• [WHAT IS NEEDED]
Each record below should be output verbatim, without pictures.

-- start of DATA TO PROCESS --

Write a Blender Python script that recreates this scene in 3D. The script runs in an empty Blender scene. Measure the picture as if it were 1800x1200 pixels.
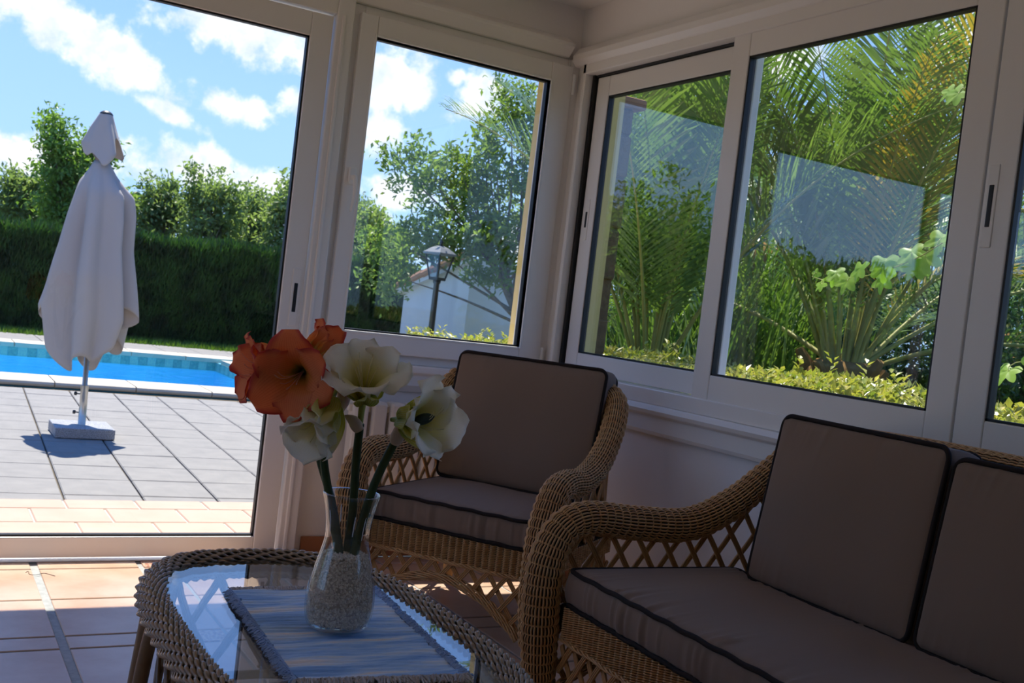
import bpy, math, random
import numpy as np
from mathutils import Matrix, Vector

S = bpy.context.scene
COL = S.collection
rng = np.random.default_rng(11)
random.seed(5)
PI = math.pi

# ------------------------------------------------------------------ camera
cam_d = bpy.data.cameras.new('camera')
cam = bpy.data.objects.new('camera', cam_d)
COL.objects.link(cam)
cam_d.sensor_width = 36.0
cam_d.lens = 37.19
cam_d.clip_start = 0.02
cam_d.clip_end = 500
CAM = Vector((-2.513, -4.076, 1.08))
cr, cu, cf = (0.862939, -0.491395, 0.11776), (-0.089279, 0.081111, 0.992699), (0.497359, 0.867152, -0.026122)
cam.matrix_world = Matrix(((cr[0], cu[0], -cf[0], CAM.x), (cr[1], cu[1], -cf[1], CAM.y),
                           (cr[2], cu[2], -cf[2], CAM.z), (0, 0, 0, 1)))
cam_d.dof.use_dof = True
cam_d.dof.focus_distance = 2.25
cam_d.dof.aperture_fstop = 13.0
S.camera = cam
S.view_settings.view_transform = 'Standard'
S.view_settings.look = 'None'
S.view_settings.gamma = 1
S.view_settings.use_curve_mapping = False
S.view_settings.exposure = 0.42
S.cycles.use_denoising = True
S.cycles.max_bounces = 12
S.cycles.diffuse_bounces = 6
S.cycles.glossy_bounces = 5
S.cycles.transmission_bounces = 8
S.cycles.transparent_max_bounces = 24
S.cycles.sample_clamp_indirect = 8
S.cycles.caustics_reflective = False
S.cycles.caustics_refractive = False


def nd(nt, kind, **kw):
    n = nt.nodes.new(kind)
    for k, v in kw.items():
        if k.startswith('i_'):
            n.inputs[k[2:]].default_value = v
        elif k.startswith('n_'):
            n.inputs[int(k[2:])].default_value = v
        else:
            setattr(n, k, v)
    return n


def mth(nt, op, a, b=None, c=None, clamp=False):
    n = nt.nodes.new('ShaderNodeMath')
    n.operation = op
    n.use_clamp = clamp
    for i, v in enumerate((a, b, c)):
        if v is None:
            continue
        if isinstance(v, (int, float)):
            n.inputs[i].default_value = v
        else:
            nt.links.new(v, n.inputs[i])
    return n.outputs[0]


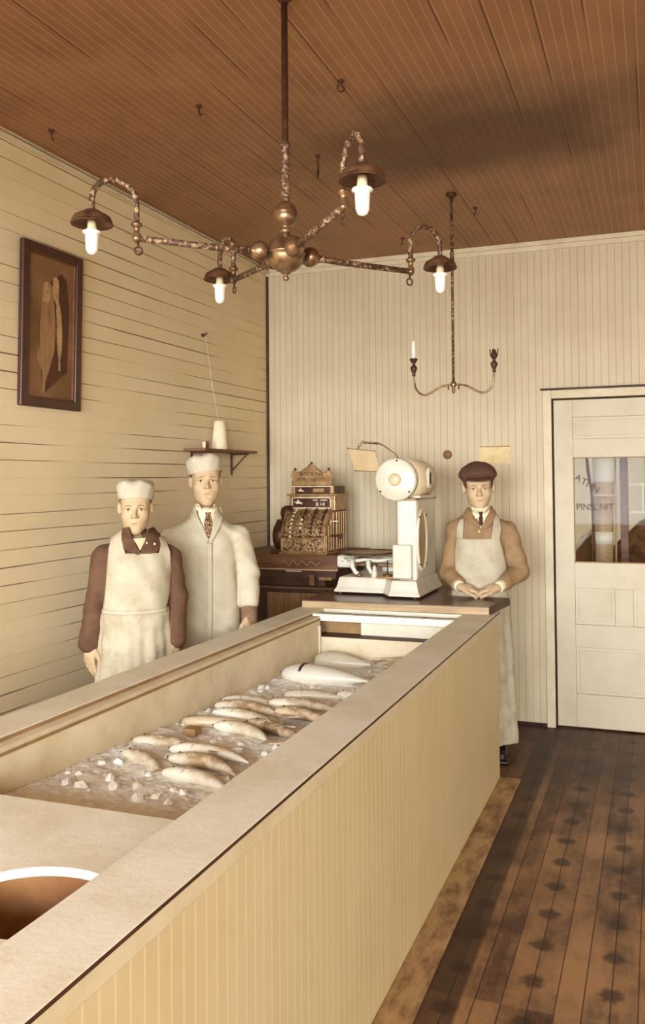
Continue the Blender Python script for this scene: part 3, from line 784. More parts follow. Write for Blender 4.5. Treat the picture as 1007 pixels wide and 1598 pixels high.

-- end of DATA TO PROCESS --

• [COMPLETE OUTPUT]
Write a Blender Python script that recreates this scene in 3D. The script runs in an empty Blender scene. Measure the picture as if it were 1800x1200 pixels.
import bpy, math, random
import numpy as np
from mathutils import Matrix, Vector

S = bpy.context.scene
COL = S.collection
rng = np.random.default_rng(11)
random.seed(5)
PI = math.pi

# ------------------------------------------------------------------ camera
cam_d = bpy.data.cameras.new('camera')
cam = bpy.data.objects.new('camera', cam_d)
COL.objects.link(cam)
cam_d.sensor_width = 36.0
cam_d.lens = 37.19
cam_d.clip_start = 0.02
cam_d.clip_end = 500
CAM = Vector((-2.513, -4.076, 1.08))
cr, cu, cf = (0.862939, -0.491395, 0.11776), (-0.089279, 0.081111, 0.992699), (0.497359, 0.867152, -0.026122)
cam.matrix_world = Matrix(((cr[0], cu[0], -cf[0], CAM.x), (cr[1], cu[1], -cf[1], CAM.y),
                           (cr[2], cu[2], -cf[2], CAM.z), (0, 0, 0, 1)))
cam_d.dof.use_dof = True
cam_d.dof.focus_distance = 2.25
cam_d.dof.aperture_fstop = 13.0
S.camera = cam
S.view_settings.view_transform = 'Standard'
S.view_settings.look = 'None'
S.view_settings.gamma = 1
S.view_settings.use_curve_mapping = False
S.view_settings.exposure = 0.42
S.cycles.use_denoising = True
S.cycles.max_bounces = 12
S.cycles.diffuse_bounces = 6
S.cycles.glossy_bounces = 5
S.cycles.transmission_bounces = 8
S.cycles.transparent_max_bounces = 24
S.cycles.sample_clamp_indirect = 8
S.cycles.caustics_reflective = False
S.cycles.caustics_refractive = False


def nd(nt, kind, **kw):
    n = nt.nodes.new(kind)
    for k, v in kw.items():
        if k.startswith('i_'):
            n.inputs[k[2:]].default_value = v
        elif k.startswith('n_'):
            n.inputs[int(k[2:])].default_value = v
        else:
            setattr(n, k, v)
    return n


def mth(nt, op, a, b=None, c=None, clamp=False):
    n = nt.nodes.new('ShaderNodeMath')
    n.operation = op
    n.use_clamp = clamp
    for i, v in enumerate((a, b, c)):
        if v is None:
            continue
        if isinstance(v, (int, float)):
            n.inputs[i].default_value = v
        else:
            nt.links.new(v, n.inputs[i])
    return n.outputs[0]


Continue the Blender Python script for this scene: part 3, from line 784. More parts follow. Write for Blender 4.5. Treat the picture as 1007 pixels wide and 1598 pixels high.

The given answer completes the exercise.